En cuanto a los que quieren hallarlos en los puertos, que es casi pedirlos en el umbral de sus casas, y los buscan en el hervidero de gaviotas y golondrinas de mar, esos no lo van a ver nunca. El garibaldi volador, es decir, el libérrimo, no quiere nada con bahías y puertos, y los tiene por pudrideros. La vista de él con nosotros ha de ser en alta mar y mejor aún en la tempestad que nos coge en camino, dentro de la borrasca desenfrenada. A esa cita entre cielo y tierra, entre viento huracanado y agua, él no va a faltar. Pero el que quiere más que eso y tiene el antojo de verle el amor, los bailes y otras fantasías, váyase en la buena estación (que es el invierno para el trópico) a la isla Tristão de Cunha, hacia el hombro noreste del Brasil, o váyase en verano a la Patagonia nuestra, donde todavía ellos guardan su feudo, o se los guarda la Providencia, contra alacalufes o rifles.

Pero el antojadizo evítese el fiasco de cruzar la banda ya de regreso y hallarse con el reino vacío. Porque este señor del gran poder emigra como los reyes viejos y escapa a las nevadas patagónicas con sus otros primos proceláridos y las demás tribus de pluma y presa. No se quede sin él hombre alguno que de veras ame el mar, no renuncien a ver al primogénito del océano porque se quedarían con el cuerpo y sin el alma.

El océano vacío de albatros y de alciones, como la tela del caballete virgen de brochazo, es una aridez azul que bosteza.

Le falta el héroe encima y se aburre sin hazaña. El albatros hace de las suyas en las dos aguas mayores del mundo: la pacífica y la atlántica, con preferencia para la primera. El único mar misterioso que va quedando, el filipino, y sus anexos, acribillados de islas, le aseguran siempre peanas libres y solitarias. El Atlántico austral lo llama también entorno del Cabo de las Tormentas y, en el último Pacífico, el vagabundo se chileniza por siete meses y por pagarle esta dádiva será que yo estoy contándolo.


El agua grande es su deleite y su comedero conjuntamente: en ella tiene él sus fantasías y sus logros, suerte feliz que no suele ser nuestra. Cierta repugnancia de nosotros, las gentes, lo hace isleño o buscador de costas desiertas. Vuela días y días, hasta hallarlas o reencontrarlas, pues generalmente vuelve a las mismas como silbado por ellas. Así es como resulta ciudadano de dos patrias y viajero mejor que vagabundo, como el fenicio, y el malayo, y el inglés.

La bandada de aves marinas parece una invasión naval del año 940; es la súper emigración que vio el navegante hacia el estrecho que cubría leguas y a ratos oscurecía el cielo.
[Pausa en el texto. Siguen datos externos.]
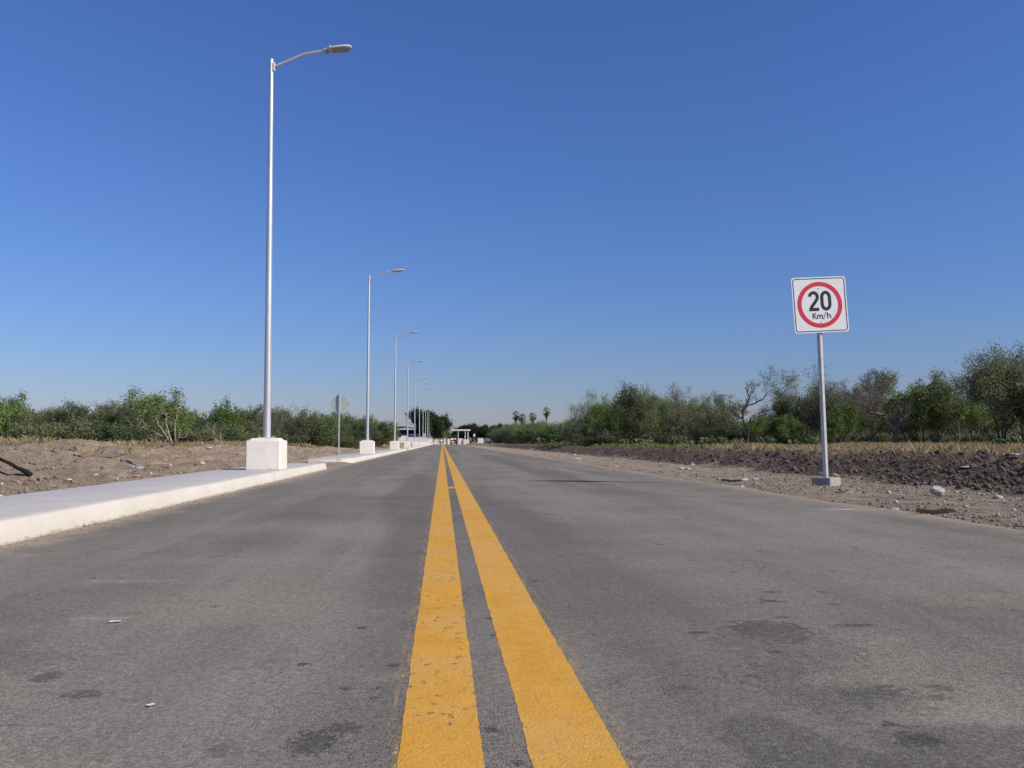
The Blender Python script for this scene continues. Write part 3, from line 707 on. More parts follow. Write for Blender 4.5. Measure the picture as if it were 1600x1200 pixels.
limb_tree('dead_branches', 'small pale bare branches under the thicket left of the first lamp', 'dead tree', 342, 49,
  [[(345, 699, 0, .04), (336, 680, 0, .03), (322, 666, .2, .015)], [(343, 699, 0, .04), (344, 684, .1, .03), (343, 672, .2, .015)]], 5, 'bark_pale', None, 1, 4, 1, .4)
for i in range(40):
    px = 930 + i * 18.5 + rg.uniform(-9, 9); Y = 72 - (px - 930) * .012 + rg.uniform(2, 9)
    plant(['mesq_d', 'mesq_c', 'sparse_b', 'mesq_b', 'mesq_a', 'sparse_a'][i % 6], px, Y, 0, own('second-row tree of the right wood, %s', px, LMR), 'second row of the right wood', wide=rg.uniform(.8, 1.05), height=rg.uniform(4.2, 5.3) * (1.08 if px > 1230 else 1.0) if not 1120 < px < 1225 else rg.uniform(2.2, 2.8))
for i in range(20):
    px = 925 + i * 35 + rg.uniform(-9, 9); Y = 69 - (px - 930) * .016 + rg.uniform(0, 5)
    plant(['bush_a', 'bush_b', 'bush_a'][i % 3], px, Y, 0, own('low %s bush under the wood, %%s' % ['dark', 'olive', 'dark'][i % 3], px, LMR), 'bushes under the right wood', 'bush', 'bush', wide=rg.uniform(.9, 1.3), height=rg.uniform(.9, 1.5))
# far hedge-like trees on the right, between the palms and the gate
for i in range(34):
    Y = 84 + i * 5.6; X = 15.5 + rg.uniform(0, 5) + max(0, Y - 160) * .02; q = VPX + F * X / Y
    plant(['scrub_a', 'scrub_d', 'scrub_b', 'scrub_c'][i % 4], q, Y, 0, 'low tree of the far green hedge row right of the road', 'far hedge row right of the road', wide=rg.uniform(.9, 1.25), height=rg.uniform(3.0, 3.9) + max(0, Y - 105) * .0145)

# ---- trees round the gate
plant('bigtree', 667, 262, 639, 'big dark rounded tree behind the row of far lamps', name='shade_tree', wide=1.12)
plant('scrub_d', 690, 282, 663, 'lighter green tree beside the gate canopy', name='shade_tree', wide=1.0)
for px, Y, top, lab in ((722, 345, 664, 'dark tree behind the gate canopy, at its right end'), (735, 335, 662, 'round dark tree right of the gate canopy'), (752, 330, 664, 'dark tree behind the small white sign past the gate'), (772, 325, 663, 'green tree over the white car right of the gate'), (705, 350, 676, 'dark tree seen through the gate canopy'), (790, 315, 665, 'green tree between the white car and the palms')):
    plant('bigtree', px, Y, top, lab, 'trees behind the gate', 'shade_tree', wide=1.0)

# ---- palms
def palm_meshes():
    rs = random.Random(3); mb = MB()
    for i in range(46):
        az = rs.uniform(0, 6.283); el = rs.uniform(-1.0, 1.35); L = rs.uniform(.8, 1.05)
        d = Vector((math.cos(az) * math.cos(el), math.sin(az) * math.cos(el), math.sin(el))); s_ = d.cross(Vector((0, 0, 1))).normalized(); u = s_.cross(d)
        p0 = d * L
        mb.tube([Vector((0, 0, 0)), p0], .02, 3, cap=False)
        for k in range(11):
            a = (k - 5) / 5 * 1.25; e = (d * math.cos(a) + s_ * math.sin(a)); tip = p0 + e * (.75 - abs(a) * .15) + Vector((0, 0, -.18 - rs.uniform(0, .15)))
            w = u.cross(e).normalized() * .05
            mb.add([p0, p0.lerp(tip, .5) + w, tip, p0.lerp(tip, .5) - w], [(0, 1, 2, 3)])
    sk = MB()
    for i in range(70):
        az = rs.uniform(0, 6.283); z = rs.uniform(-1.9, -.3); r = .25 + .3 * rs.random()
        p = Vector((math.cos(az) * .18, math.sin(az) * .18, z + .2)); q = Vector((math.cos(az) * (r + .2), math.sin(az) * (r + .2), z - .7)); w = Vector((-math.sin(az), math.cos(az), 0)) * .13
        sk.add([p, p.lerp(q, .6) + w, q, p.lerp(q, .6) - w], [(0, 1, 2, 3)])
    return mb.mesh('crown', M['leaf_dark']), sk.mesh('dead_fronds', M['leaf_dry'])
pc, ps = palm_meshes()
for px, top, bot, lab in ((806, 641, 0, 'palm at the left end of the palm row, tallest of the left pair'), (816, 645, 0, 'shorter palm touching its neighbour in the left pair'), (832, 643, 0, 'single palm in the middle of the palm row'), (854, 635, 0, 'tallest palm, standing apart at the right end of the palm row')):
    Y = 262; b = at_y(px, HZ, Y); z0 = gz(b.x, Y); zt = at_y(px, top, Y).z - z0
    t = thing('palm_tree', lab, 'palm tree', (b.x, Y, z0), random.Random(px).uniform(0, 6), 'palms above the far hedge row')
    m_ = MB().tube([(0, 0, -.2), (.05, 0, zt * .4), (0, .05, zt - 1.5)], [.26, .2, .16], 8); m_.build('trunk', M['bark_grey'], t, True)
    link('crown', pc, t, (0, .05, zt - 1.5)); link('dead_fronds', ps, t, (0, .05, zt - 1.5))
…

Lo mejor que puede ocurrirnos, viajando de Chiloé al sur, es que la crucemos y que ella no vuele a grandes alturas, esquinando el viento patagón. Sería cosa de parar el barco si los capitanes supiesen que eso que pasa y pasa es un rito del planeta y la operación eufórica de una especie, la más libre de todas. Pero tantas veces vieron eso los capitanes, que ya no les importa.

La bandada pasa como una sábana viviente, como el tapiz mágico de los niños árabes, solo que sin llevar un aventurero encima. Rara vez alcanza a oírse su algarabía. Van huyendo del frío, más felices que el yugoslavo, el alemán y el indio fueguino, y vuelan derechamente, pueblo trashumante de itinerario sabido, volatería más sabia que Colón y Vasco de Gama, que son a su lado “niños de pecho”, pobrecitos tanteadores de a cuatro centavos.

Los pajarotes de gritería bárbara son grandes sensibles y evitan desde el día del Génesis los hornos del verano tropical y el tendal de las nieves. Para hacer su gusto no tienen que cargar como los pueblos pastores tiendas y trebejos a cuestas; en el reparto del mundo les cayeron en suerte dos alas magistrales, las mejores que conoce el viento, alas bastardas y sobradas, más alas que cuerpo vil.

Allí van, los poetas dicen que ebrios de mar, y no hay tal cosa: van más apuntados y precisos que las esferas voladoras, y más atentos que el globo de Picard por la estratósfera. La imaginación marina, barrocamente revuelta, debe asustar la costa: es enorme y una vez posada da a los marinos la idea de un ganado que sestea. Por eso, el primer palurdo que la vio en el África del Sur tuvo la ocurrencia de dar al planchón blanco el nombre de “carneraje” y dio al ave prócer el mote de “carnero del cabo”.

Tantos son que en minutos cubren el borde la isla y como no gustan de adentrarse, las que se quedan sin metro de espacio vuelan de nuevo hacia otra isla o hacia otras dunas aceptadoras de la emigración desatentada. Después de unos pocos días de regodeo en la templanza del aire y de acomodación en arena y piedras calvas, comienza el rito famoso de sus amores. Porque ellos se echaron asemejante excursión no solo por unos grados de calor, sino también por tener crías y darles aire tibio.